Repeat the lines of the data that follow, please, starting at the first and stopping after the one with "mb.build('plates',e)".

-- Start of Stored rows --

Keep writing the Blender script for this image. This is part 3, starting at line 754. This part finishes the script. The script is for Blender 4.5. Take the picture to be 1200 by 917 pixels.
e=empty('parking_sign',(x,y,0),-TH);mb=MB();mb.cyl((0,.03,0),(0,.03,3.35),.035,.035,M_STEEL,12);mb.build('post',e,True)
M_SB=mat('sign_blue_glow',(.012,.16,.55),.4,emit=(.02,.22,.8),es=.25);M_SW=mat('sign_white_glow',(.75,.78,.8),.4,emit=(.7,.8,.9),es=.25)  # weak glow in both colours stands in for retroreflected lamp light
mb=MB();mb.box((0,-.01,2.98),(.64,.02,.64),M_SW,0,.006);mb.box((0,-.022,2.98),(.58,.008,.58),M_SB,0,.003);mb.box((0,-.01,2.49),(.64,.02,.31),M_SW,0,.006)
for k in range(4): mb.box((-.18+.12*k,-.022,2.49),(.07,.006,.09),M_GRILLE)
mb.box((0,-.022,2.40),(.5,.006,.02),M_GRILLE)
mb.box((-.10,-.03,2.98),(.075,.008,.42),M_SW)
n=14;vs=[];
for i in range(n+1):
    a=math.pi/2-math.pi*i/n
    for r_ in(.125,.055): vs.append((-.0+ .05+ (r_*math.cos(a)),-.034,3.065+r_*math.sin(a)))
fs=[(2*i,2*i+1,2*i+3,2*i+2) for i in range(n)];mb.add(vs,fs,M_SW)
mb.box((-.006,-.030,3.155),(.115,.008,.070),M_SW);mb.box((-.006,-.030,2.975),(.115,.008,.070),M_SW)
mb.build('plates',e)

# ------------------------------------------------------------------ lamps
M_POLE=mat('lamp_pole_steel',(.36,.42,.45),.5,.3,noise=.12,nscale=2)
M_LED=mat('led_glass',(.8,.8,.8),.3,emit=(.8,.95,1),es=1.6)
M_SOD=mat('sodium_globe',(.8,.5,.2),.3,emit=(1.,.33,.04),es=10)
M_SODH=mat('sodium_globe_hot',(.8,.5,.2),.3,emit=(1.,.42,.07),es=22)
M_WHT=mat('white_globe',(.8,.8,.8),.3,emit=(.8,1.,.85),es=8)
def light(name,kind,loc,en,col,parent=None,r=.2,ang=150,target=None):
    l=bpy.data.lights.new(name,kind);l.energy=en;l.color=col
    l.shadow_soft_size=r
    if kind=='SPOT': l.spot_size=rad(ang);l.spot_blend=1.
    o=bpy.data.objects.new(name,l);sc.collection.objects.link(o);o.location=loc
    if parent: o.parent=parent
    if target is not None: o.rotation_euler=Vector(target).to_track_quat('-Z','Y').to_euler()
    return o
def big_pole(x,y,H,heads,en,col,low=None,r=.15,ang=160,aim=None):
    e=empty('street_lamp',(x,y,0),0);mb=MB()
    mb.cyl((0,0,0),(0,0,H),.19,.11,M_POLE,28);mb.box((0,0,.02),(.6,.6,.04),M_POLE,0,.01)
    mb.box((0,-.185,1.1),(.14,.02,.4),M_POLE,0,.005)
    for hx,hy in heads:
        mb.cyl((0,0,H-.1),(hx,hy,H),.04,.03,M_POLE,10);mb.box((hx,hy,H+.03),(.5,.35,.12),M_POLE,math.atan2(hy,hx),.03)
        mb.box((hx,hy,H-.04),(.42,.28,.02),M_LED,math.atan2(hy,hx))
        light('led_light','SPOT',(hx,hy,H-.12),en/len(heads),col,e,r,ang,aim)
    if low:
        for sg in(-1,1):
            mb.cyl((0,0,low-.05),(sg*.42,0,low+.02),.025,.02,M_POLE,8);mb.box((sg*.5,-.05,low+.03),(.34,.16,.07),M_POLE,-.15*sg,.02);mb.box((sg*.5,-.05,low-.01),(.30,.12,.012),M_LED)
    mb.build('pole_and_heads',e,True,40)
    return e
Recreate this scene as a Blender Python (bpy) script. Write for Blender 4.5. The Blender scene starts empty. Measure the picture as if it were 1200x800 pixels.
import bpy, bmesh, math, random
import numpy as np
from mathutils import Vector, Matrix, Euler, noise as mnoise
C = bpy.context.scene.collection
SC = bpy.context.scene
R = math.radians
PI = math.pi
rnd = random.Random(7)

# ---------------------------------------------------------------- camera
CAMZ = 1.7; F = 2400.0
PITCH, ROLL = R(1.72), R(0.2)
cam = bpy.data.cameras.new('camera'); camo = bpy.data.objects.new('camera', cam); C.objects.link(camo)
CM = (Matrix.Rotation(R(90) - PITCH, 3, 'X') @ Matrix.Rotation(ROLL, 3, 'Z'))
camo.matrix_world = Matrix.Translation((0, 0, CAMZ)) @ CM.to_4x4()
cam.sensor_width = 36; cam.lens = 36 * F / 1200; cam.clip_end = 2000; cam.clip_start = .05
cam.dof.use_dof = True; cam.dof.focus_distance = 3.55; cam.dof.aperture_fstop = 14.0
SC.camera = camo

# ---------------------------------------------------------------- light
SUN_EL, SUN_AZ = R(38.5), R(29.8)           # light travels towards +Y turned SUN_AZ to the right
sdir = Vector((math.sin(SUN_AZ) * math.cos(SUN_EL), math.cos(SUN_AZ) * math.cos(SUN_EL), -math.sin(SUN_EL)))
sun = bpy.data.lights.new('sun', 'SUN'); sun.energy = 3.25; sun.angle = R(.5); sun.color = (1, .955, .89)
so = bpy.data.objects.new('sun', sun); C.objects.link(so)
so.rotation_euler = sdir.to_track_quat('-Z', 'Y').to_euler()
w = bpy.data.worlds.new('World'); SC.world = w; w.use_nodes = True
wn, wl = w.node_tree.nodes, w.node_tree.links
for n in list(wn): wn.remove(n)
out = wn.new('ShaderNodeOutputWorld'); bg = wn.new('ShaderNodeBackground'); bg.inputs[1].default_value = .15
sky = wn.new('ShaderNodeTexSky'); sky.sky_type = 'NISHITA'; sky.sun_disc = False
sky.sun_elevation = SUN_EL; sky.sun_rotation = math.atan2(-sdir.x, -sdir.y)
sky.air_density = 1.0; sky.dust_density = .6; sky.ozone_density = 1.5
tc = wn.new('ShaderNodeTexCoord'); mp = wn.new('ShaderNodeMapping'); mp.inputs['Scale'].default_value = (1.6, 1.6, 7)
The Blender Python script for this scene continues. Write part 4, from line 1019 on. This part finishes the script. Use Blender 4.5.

-- End of Stored rows --

Response:
Keep writing the Blender script for this image. This is part 3, starting at line 754. This part finishes the script. The script is for Blender 4.5. Take the picture to be 1200 by 917 pixels.
e=empty('parking_sign',(x,y,0),-TH);mb=MB();mb.cyl((0,.03,0),(0,.03,3.35),.035,.035,M_STEEL,12);mb.build('post',e,True)
M_SB=mat('sign_blue_glow',(.012,.16,.55),.4,emit=(.02,.22,.8),es=.25);M_SW=mat('sign_white_glow',(.75,.78,.8),.4,emit=(.7,.8,.9),es=.25)  # weak glow in both colours stands in for retroreflected lamp light
mb=MB();mb.box((0,-.01,2.98),(.64,.02,.64),M_SW,0,.006);mb.box((0,-.022,2.98),(.58,.008,.58),M_SB,0,.003);mb.box((0,-.01,2.49),(.64,.02,.31),M_SW,0,.006)
for k in range(4): mb.box((-.18+.12*k,-.022,2.49),(.07,.006,.09),M_GRILLE)
mb.box((0,-.022,2.40),(.5,.006,.02),M_GRILLE)
mb.box((-.10,-.03,2.98),(.075,.008,.42),M_SW)
n=14;vs=[];
for i in range(n+1):
    a=math.pi/2-math.pi*i/n
    for r_ in(.125,.055): vs.append((-.0+ .05+ (r_*math.cos(a)),-.034,3.065+r_*math.sin(a)))
fs=[(2*i,2*i+1,2*i+3,2*i+2) for i in range(n)];mb.add(vs,fs,M_SW)
mb.box((-.006,-.030,3.155),(.115,.008,.070),M_SW);mb.box((-.006,-.030,2.975),(.115,.008,.070),M_SW)
mb.build('plates',e)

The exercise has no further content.